Nuestros días hay algunas actitudes que parecen obligatorias a pesar de que en sus presupuestos, no siempre explicitados, y en sus realizaciones concretas están llenas de contradicciones. Entre ellas juega un papel muy destacado el ecologismo. Amparados por este nombre nos encontramos con teorías y acciones muy diversas, algunas no sólo son legítimas, sino también necesarias dadas la condiciones de vida de la actual sociedad, sin embargo, cuando se asume una visión de la realidad ajena completamente a la fe cristiana, como es el caso de gran parte del ecologismo actual, se da pie a que muchos de sus planteamientos puedan ser interpretados como una pseudoreligión que intenta ocupar el lugar de la religión olvidada, con consecuencias muy contrarias al bien común e incluso con determinaciones profundamente inhumanas.
Con motivo de la celebración de los 800 años del «Cántico al sol» de san Francisco de Asís hemos querido dedicar el presente número a poner en evidencia el contraste radical entre las actitudes de los ecologismos de recién hechura y una contemplación agradecida y gozosa de la naturaleza creada por Dios, que nos habla de su omnipotencia y bondad con todos los que la habitarán a lo largo de toda la historia.
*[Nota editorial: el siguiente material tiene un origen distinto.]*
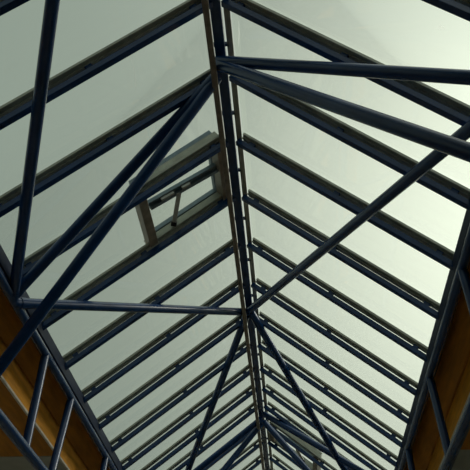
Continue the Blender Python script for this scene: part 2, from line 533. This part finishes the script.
# ------------------------------------------------------------------ tubular roof braces
def node(px, py, dz=-0.075):
    return ray_at_z(px, py, H+dz)
def chord_pt(s, y, low=False):
    return Vector((XR+s*(BA if low else TA), y, BZ if low else TZ))
def brace(p, q, r, label):
    p, q = Vector(p), Vector(q)
    d = (q-p).normalized()
    root = thing('roof_brace', label, 'brace', q, 'tubular roof braces')
    rel(obj('tube', tube(bmesh.new(), p, q, r, 24), BLUE, None, True), root)
    # flattened connection plate where the tube meets the ridge
    side = d.cross(Vector((0, 0, 1))).normalized()*r*0.9
    thick = side.cross(d).normalized()*0.008
    e0, e1 = p - d*0.03, p + d*0.14
    bm = hexa(bmesh.new(), [e0-side-thick, e0+side-thick, e0+side+thick, e0-side+thick,
                            e1-side-thick, e1+side-thick, e1+side+thick, e1-side+thick])
    rel(obj('end_plate', bm, BLUE), root)
    rel(obj('end_collar', tube(bmesh.new(), q-d*0.12, q-d*0.055, r+0.006, 24), BLUE, None, True), root)
RB = 0.056
brace((XR-0.03, 0.87, H-0.08), chord_pt(-1, 7.06), RB, 'navy tube brace dropping steeply from the top edge at the upper left')
brace(node(217, 75), chord_pt(-1, 7.02), RB, 'navy tube brace from upper ridge joint to top of left truss')
brace(node(217, 78, -0.09), chord_pt(-1, 6.72, True), RB, 'navy tube brace from upper ridge joint crossing in front of left truss')
brace(node(218, 61), chord_pt(1, 4.24), RB, 'nearly level navy tube brace from upper ridge joint to the right edge')
brace(node(218, 64, -0.10), chord_pt(1, 3.94, True), 0.062, 'thick navy tube brace sloping right from upper ridge joint')
brace(node(246, 312), chord_pt(-1, 7.13), RB, 'nearly level navy tube brace from middle ridge joint to left truss')
brace(node(250, 310), chord_pt(1, 4.34), RB, 'long navy tube brace rising from middle ridge joint to upper right')
brace(node(246, 316), chord_pt(-1, 17.18), RB, 'steep navy tube brace dropping left from middle ridge joint')
brace(node(251, 312), chord_pt(1, 16.26), RB, 'steep navy tube brace dropping right from middle ridge joint')
brace(node(261, 419), chord_pt(-1, 14.88), RB, 'upper of two navy tube braces left of the lowest ridge joint')
brace(node(261, 424, -0.09), chord_pt(-1, 14.68, True), RB, 'lower steeper of two navy tube braces left of the lowest ridge joint')
brace(node(264, 414), chord_pt(1, 13.62), RB, 'upper of two navy tube braces right of the lowest ridge joint')
brace(node(264, 422, -0.09), chord_pt(1, 14.14, True), RB, 'lower steeper of two navy tube braces right of the lowest ridge joint')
Siempre es oportuno y necesario recordar la palabras del Génesis que nos relatan la creación. En primer lugar la insistencia en la afirmación de que lo creado por Dios es bueno: «Y vio Dios que era bueno» (Gèn1.4,10,12,18,21 y 25). Lo creado por Dios es bueno, y es bueno para el hombre. El hombre es creado a imagen de Dios, él es la culminación de la omnipotencia y bondad del Creador, por ello añadirá el Génesis «Y vio Dios todo lo que había hecho y he aquí que era muy bueno» (Gen. 1.31). Al ser creado el hombre recibe un mandato de su Creador: «Creced y multiplicaos, llenad la tierra y sometedla» (Gen 1,28) y en el mismo Génesis encontramos otra formulación del mismo mandato: «El Señor Dios tomó al hombre y lo colocó en el jardín del Edén para que lo trabajara y guardara» ( Gen 2,1,5).
Todas estas palabras del Génesis nos señalan la relación entre el hombre y la naturaleza, con la última referencia a su Creador. En principio no hay enemistad entre el hombre y la naturaleza. La naturaleza es la casa común donde es acogido el hombre para que pueda realizar el fin para el que ha sido creado, dar gloria a Dios. Está destinada la naturaleza al servicio del hombre y gracias a ella tendrá a su disposición los recursos necesarios para satisfacer sus necesidades vitales. Por ello mismo tendrá que trabajarla y cuidarla de modo que pueda cumplir el primer mandato de «creced y multiplicaos». Una utilización desmedida de los recursos en un presente que dejara sin posibilidades a las futuras generaciones significaría un desprecio del mandato divino. Este criterio ecológico está en las antípodas de aquellas consideraciones hoy no infrecuentes que ven en cada nuevo nacimiento un atentado contra la naturaleza, como si aprovecharse de sus recursos fuera un atentado a su integridad. Estas actitudes maltusianas de nuevo cuño reflejan un desprecio de la dignidad humana, fruto de una pretendida superioridad inmanente de la naturaleza ,consecuencia de una concepción ideológica de origen panteísta.
Además la creación toda ella nos habla de su Creador, así lo expresa el rey David en el salmo 19: «El cielo proclama la gloria de Dios, el firmamento pregona la obra de sus manos»: pues «de la grandeza y hermosura de las criaturas se llega, por analogía, a contemplar a su Autor» (Sabiduría 13, 5; cf. Romanos 1, 20). Esto mismo expresaba santa Teresita en sus escritos: «¡Cuánto bien hicieron a mi alma aquellas maravillas de la naturaleza derramadas con profusión!» (Historia de un alma manuscrito A).
Esta actitud contemplativa a la que invita toda la creación es algo absolutamente obligado en la vida cristiana, sin ella nuestra piedad carece de la admiración y alabanza a Dios tan propia de nuestra fe. Si esto siempre es así podemos decir que en Navidad es aún más necesario, para que nuestra mirada esté cautivada por la contemplación de aquel Niño de Belén «envuelto en pañales y acostado en un pesebre» que ha venido a salvarnos.